Task goal: Begin with the first line of the listing and quote every line through the one containing "obj('hood', bm, M_WHITE, pd)"; give only those lines.

Rows:
================

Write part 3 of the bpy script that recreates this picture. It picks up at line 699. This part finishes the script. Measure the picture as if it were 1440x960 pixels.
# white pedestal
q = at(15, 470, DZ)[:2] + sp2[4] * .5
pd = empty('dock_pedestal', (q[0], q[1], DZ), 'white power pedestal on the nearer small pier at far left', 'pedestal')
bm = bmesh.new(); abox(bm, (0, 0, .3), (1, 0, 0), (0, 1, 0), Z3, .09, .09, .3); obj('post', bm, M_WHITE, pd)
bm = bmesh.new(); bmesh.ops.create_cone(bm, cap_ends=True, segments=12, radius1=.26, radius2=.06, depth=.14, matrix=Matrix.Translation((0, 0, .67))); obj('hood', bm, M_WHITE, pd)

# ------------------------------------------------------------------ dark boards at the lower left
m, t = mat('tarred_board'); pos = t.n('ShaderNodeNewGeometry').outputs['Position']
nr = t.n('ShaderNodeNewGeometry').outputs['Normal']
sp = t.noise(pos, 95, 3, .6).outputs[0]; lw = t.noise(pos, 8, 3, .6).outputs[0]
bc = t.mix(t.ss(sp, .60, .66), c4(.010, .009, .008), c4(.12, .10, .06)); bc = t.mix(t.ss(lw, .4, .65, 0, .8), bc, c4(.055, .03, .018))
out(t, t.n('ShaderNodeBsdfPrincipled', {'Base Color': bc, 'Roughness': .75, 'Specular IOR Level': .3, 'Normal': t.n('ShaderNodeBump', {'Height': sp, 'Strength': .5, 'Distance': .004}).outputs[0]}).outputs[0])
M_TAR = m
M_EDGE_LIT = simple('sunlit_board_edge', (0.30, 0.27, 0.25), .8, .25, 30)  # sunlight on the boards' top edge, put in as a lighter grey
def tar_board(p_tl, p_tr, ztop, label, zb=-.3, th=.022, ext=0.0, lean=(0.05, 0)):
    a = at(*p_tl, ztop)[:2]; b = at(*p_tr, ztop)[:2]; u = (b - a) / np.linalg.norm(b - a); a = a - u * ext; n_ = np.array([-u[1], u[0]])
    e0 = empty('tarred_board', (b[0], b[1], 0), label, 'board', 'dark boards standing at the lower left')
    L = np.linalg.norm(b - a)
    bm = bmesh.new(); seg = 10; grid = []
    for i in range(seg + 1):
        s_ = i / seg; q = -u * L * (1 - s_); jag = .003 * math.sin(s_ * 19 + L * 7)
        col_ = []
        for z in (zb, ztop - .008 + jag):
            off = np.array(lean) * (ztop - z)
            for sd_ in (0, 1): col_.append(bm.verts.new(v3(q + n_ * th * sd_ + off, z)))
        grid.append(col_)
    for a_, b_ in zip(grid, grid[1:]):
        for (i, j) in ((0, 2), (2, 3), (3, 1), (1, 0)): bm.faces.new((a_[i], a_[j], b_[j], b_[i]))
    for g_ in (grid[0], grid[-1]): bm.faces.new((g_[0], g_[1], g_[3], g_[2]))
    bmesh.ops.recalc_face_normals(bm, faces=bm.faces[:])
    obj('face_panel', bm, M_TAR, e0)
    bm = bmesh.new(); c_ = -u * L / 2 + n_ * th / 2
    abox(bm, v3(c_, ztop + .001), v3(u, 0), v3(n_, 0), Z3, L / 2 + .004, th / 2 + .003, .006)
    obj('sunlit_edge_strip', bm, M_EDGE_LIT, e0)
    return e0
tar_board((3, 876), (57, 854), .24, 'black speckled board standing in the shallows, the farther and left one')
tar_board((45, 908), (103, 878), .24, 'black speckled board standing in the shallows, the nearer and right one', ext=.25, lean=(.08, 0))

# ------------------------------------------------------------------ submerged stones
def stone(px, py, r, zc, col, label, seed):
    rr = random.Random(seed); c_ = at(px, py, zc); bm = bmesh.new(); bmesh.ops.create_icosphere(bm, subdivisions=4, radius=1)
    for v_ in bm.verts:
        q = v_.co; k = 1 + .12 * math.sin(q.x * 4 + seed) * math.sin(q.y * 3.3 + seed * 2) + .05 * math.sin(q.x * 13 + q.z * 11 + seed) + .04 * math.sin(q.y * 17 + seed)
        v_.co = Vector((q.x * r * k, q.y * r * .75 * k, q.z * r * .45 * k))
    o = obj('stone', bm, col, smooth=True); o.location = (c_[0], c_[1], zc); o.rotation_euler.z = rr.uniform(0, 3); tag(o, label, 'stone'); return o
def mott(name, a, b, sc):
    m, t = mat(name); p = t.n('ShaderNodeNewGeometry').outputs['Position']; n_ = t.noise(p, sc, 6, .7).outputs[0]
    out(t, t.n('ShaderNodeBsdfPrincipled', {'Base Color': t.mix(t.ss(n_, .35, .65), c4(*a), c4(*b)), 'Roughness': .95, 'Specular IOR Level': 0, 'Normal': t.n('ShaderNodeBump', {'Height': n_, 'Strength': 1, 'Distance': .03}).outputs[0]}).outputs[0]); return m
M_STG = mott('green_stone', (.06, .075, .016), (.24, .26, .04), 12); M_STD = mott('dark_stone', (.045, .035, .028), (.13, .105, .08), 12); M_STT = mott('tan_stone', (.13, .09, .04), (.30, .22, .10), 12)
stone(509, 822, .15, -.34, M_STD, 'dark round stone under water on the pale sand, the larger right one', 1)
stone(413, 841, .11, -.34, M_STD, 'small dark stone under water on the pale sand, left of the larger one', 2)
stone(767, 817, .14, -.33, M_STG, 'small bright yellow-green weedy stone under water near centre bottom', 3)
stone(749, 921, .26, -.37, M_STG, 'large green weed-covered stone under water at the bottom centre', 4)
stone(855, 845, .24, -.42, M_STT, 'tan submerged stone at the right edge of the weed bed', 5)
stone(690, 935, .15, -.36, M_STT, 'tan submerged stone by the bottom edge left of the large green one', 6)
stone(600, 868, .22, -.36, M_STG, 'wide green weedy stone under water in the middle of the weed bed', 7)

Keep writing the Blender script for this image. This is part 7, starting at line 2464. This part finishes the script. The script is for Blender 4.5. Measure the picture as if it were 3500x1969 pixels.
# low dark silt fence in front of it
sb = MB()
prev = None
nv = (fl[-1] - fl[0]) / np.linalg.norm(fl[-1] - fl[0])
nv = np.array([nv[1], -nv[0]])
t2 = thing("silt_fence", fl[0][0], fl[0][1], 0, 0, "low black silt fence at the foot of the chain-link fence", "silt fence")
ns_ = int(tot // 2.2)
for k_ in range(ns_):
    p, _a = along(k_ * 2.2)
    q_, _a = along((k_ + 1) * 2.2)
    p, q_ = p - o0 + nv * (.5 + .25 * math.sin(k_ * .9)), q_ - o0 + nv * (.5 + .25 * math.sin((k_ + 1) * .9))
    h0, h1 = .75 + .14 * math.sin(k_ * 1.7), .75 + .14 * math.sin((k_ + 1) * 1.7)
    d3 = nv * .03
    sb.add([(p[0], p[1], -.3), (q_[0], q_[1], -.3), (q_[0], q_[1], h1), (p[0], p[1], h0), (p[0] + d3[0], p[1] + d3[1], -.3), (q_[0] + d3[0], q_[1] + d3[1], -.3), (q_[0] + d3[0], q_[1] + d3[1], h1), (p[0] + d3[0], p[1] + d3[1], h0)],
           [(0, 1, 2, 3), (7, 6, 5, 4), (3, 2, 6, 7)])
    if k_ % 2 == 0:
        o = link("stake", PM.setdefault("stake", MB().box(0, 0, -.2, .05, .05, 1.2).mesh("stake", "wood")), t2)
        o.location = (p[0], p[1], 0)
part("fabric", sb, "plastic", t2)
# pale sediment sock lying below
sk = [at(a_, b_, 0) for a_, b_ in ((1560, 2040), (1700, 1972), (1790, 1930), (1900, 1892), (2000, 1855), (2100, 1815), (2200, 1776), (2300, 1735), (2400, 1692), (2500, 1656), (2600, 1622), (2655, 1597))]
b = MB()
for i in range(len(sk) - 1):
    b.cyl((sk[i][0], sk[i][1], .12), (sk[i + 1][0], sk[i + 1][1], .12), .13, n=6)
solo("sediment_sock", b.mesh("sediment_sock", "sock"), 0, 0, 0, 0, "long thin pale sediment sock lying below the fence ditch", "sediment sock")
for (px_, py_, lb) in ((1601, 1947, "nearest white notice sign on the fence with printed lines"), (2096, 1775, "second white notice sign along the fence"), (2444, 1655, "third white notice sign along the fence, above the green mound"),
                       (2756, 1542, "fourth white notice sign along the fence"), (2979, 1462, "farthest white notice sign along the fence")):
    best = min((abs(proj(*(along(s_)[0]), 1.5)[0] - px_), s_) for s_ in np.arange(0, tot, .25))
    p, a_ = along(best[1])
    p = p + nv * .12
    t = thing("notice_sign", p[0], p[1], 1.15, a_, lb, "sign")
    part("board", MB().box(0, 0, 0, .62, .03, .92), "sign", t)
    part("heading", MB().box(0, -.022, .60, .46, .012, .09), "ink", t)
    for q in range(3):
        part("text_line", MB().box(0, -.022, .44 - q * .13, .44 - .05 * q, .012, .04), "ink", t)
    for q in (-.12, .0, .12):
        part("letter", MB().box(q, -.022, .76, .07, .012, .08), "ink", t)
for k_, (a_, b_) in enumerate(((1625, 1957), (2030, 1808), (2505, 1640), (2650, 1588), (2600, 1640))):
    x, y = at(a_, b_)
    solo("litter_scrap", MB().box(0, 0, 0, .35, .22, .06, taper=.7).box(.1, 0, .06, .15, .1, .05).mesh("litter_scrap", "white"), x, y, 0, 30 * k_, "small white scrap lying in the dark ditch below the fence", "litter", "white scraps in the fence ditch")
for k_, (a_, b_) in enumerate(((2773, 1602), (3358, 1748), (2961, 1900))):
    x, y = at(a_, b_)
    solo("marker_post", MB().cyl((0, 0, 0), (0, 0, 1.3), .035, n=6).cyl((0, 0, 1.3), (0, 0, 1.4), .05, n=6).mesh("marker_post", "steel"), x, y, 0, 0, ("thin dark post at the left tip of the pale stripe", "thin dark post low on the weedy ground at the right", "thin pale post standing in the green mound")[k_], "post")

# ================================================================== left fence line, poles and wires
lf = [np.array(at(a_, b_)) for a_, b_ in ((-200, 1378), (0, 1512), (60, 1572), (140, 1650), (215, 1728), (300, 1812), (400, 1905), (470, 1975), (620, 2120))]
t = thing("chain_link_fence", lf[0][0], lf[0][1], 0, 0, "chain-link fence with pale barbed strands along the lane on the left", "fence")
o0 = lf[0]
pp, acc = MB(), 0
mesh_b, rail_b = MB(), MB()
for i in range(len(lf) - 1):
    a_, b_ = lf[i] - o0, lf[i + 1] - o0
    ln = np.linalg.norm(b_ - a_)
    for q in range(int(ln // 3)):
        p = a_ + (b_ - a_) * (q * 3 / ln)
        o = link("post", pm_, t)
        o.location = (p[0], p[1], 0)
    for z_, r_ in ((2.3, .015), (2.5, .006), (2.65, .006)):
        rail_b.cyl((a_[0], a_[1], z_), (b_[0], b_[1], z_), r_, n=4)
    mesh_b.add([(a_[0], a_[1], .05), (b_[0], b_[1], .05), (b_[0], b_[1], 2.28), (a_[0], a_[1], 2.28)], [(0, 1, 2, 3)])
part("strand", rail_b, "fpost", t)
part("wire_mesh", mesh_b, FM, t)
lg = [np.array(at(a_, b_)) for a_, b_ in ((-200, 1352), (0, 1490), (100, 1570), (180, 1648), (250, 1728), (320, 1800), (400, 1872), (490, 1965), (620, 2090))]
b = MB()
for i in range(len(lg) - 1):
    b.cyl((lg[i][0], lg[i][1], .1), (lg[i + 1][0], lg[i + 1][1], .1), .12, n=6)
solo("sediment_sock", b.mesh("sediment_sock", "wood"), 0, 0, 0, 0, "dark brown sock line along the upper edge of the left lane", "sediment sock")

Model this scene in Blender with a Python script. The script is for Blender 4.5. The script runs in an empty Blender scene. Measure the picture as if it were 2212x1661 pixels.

================

Result for this task:
Write part 3 of the bpy script that recreates this picture. It picks up at line 699. This part finishes the script. Measure the picture as if it were 1440x960 pixels.
# white pedestal
q = at(15, 470, DZ)[:2] + sp2[4] * .5
pd = empty('dock_pedestal', (q[0], q[1], DZ), 'white power pedestal on the nearer small pier at far left', 'pedestal')
bm = bmesh.new(); abox(bm, (0, 0, .3), (1, 0, 0), (0, 1, 0), Z3, .09, .09, .3); obj('post', bm, M_WHITE, pd)
bm = bmesh.new(); bmesh.ops.create_cone(bm, cap_ends=True, segments=12, radius1=.26, radius2=.06, depth=.14, matrix=Matrix.Translation((0, 0, .67))); obj('hood', bm, M_WHITE, pd)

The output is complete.